Task requirements = Start at the first line of the material below and retype each line through the one containing "crate', 'wood block')", exactly.

Data block =

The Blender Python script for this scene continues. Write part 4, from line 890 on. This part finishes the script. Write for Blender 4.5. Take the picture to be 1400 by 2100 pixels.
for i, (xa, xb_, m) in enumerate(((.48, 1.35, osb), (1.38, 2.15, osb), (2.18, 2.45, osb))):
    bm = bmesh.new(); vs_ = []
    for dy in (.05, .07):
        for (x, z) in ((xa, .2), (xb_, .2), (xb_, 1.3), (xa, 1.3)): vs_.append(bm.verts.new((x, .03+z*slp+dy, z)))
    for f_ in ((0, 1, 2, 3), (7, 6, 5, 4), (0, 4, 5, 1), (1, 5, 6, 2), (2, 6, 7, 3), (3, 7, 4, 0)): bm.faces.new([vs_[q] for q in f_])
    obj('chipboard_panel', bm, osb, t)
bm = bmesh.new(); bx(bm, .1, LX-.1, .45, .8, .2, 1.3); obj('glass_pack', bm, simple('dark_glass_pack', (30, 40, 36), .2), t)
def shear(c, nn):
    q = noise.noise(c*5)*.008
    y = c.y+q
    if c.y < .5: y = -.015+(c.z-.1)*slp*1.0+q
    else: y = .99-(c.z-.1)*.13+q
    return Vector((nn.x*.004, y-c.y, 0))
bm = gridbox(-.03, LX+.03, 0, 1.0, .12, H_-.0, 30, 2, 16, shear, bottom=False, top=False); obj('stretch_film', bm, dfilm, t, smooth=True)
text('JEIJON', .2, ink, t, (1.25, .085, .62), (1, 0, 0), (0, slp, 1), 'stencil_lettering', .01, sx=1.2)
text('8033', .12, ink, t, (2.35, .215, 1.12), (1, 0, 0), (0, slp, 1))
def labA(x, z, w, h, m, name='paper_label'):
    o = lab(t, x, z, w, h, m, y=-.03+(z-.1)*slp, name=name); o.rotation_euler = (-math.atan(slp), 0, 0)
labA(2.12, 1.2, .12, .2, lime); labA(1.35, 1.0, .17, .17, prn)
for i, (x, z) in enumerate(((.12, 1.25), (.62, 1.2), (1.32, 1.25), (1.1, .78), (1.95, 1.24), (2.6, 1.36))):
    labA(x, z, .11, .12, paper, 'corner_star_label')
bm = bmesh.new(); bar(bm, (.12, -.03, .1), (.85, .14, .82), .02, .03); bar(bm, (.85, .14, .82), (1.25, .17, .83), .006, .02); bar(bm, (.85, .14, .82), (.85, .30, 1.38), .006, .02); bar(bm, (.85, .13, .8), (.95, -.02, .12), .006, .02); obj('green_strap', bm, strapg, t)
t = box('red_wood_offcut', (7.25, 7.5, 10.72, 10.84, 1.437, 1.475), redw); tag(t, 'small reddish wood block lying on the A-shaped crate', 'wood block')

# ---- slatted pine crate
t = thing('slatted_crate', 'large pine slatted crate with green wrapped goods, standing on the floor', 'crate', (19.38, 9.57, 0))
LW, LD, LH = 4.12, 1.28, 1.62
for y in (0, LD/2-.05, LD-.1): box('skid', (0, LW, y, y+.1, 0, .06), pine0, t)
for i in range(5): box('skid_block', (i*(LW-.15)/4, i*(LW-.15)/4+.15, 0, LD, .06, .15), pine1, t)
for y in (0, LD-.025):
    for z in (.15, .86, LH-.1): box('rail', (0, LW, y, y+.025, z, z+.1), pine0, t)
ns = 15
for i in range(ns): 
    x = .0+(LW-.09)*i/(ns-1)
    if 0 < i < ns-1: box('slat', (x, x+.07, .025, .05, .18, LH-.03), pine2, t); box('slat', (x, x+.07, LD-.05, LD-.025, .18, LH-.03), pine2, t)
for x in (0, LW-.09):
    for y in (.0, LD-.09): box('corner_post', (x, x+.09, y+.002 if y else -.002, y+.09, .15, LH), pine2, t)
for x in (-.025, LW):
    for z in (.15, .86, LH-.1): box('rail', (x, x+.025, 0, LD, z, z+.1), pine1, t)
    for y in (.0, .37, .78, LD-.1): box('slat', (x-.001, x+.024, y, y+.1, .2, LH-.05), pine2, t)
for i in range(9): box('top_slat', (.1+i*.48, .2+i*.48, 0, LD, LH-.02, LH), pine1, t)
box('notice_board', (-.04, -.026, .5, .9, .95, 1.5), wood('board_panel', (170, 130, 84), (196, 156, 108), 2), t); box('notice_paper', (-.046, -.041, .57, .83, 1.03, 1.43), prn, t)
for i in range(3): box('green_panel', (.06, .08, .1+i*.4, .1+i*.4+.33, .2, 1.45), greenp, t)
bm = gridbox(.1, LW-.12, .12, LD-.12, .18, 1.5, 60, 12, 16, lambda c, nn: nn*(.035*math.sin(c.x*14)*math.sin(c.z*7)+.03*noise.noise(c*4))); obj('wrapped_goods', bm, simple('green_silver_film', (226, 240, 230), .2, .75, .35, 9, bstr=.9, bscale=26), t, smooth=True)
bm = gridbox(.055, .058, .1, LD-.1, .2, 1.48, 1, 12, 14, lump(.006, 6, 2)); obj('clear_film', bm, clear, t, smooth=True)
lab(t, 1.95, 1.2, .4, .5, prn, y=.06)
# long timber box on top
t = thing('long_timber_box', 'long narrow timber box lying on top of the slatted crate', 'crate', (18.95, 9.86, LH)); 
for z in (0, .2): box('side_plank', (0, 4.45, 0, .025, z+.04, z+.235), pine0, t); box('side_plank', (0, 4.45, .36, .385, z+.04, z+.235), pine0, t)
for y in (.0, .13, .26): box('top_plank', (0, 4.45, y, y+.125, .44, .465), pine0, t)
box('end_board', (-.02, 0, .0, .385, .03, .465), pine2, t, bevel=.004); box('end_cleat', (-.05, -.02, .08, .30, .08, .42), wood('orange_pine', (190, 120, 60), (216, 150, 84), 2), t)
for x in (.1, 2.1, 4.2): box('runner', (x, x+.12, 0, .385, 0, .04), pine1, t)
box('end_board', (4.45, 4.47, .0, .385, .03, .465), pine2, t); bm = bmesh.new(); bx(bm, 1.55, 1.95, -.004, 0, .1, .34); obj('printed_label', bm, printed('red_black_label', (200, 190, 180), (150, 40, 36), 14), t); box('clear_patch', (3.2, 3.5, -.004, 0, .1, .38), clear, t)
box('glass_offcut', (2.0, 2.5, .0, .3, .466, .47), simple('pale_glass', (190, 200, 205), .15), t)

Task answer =
The Blender Python script for this scene continues. Write part 4, from line 890 on. This part finishes the script. Write for Blender 4.5. Take the picture to be 1400 by 2100 pixels.
for i, (xa, xb_, m) in enumerate(((.48, 1.35, osb), (1.38, 2.15, osb), (2.18, 2.45, osb))):
    bm = bmesh.new(); vs_ = []
    for dy in (.05, .07):
        for (x, z) in ((xa, .2), (xb_, .2), (xb_, 1.3), (xa, 1.3)): vs_.append(bm.verts.new((x, .03+z*slp+dy, z)))
    for f_ in ((0, 1, 2, 3), (7, 6, 5, 4), (0, 4, 5, 1), (1, 5, 6, 2), (2, 6, 7, 3), (3, 7, 4, 0)): bm.faces.new([vs_[q] for q in f_])
    obj('chipboard_panel', bm, osb, t)
bm = bmesh.new(); bx(bm, .1, LX-.1, .45, .8, .2, 1.3); obj('glass_pack', bm, simple('dark_glass_pack', (30, 40, 36), .2), t)
def shear(c, nn):
    q = noise.noise(c*5)*.008
    y = c.y+q
    if c.y < .5: y = -.015+(c.z-.1)*slp*1.0+q
    else: y = .99-(c.z-.1)*.13+q
    return Vector((nn.x*.004, y-c.y, 0))
bm = gridbox(-.03, LX+.03, 0, 1.0, .12, H_-.0, 30, 2, 16, shear, bottom=False, top=False); obj('stretch_film', bm, dfilm, t, smooth=True)
text('JEIJON', .2, ink, t, (1.25, .085, .62), (1, 0, 0), (0, slp, 1), 'stencil_lettering', .01, sx=1.2)
text('8033', .12, ink, t, (2.35, .215, 1.12), (1, 0, 0), (0, slp, 1))
def labA(x, z, w, h, m, name='paper_label'):
    o = lab(t, x, z, w, h, m, y=-.03+(z-.1)*slp, name=name); o.rotation_euler = (-math.atan(slp), 0, 0)
labA(2.12, 1.2, .12, .2, lime); labA(1.35, 1.0, .17, .17, prn)
for i, (x, z) in enumerate(((.12, 1.25), (.62, 1.2), (1.32, 1.25), (1.1, .78), (1.95, 1.24), (2.6, 1.36))):
    labA(x, z, .11, .12, paper, 'corner_star_label')
bm = bmesh.new(); bar(bm, (.12, -.03, .1), (.85, .14, .82), .02, .03); bar(bm, (.85, .14, .82), (1.25, .17, .83), .006, .02); bar(bm, (.85, .14, .82), (.85, .30, 1.38), .006, .02); bar(bm, (.85, .13, .8), (.95, -.02, .12), .006, .02); obj('green_strap', bm, strapg, t)
t = box('red_wood_offcut', (7.25, 7.5, 10.72, 10.84, 1.437, 1.475), redw); tag(t, 'small reddish wood block lying on the A-shaped crate', 'wood block')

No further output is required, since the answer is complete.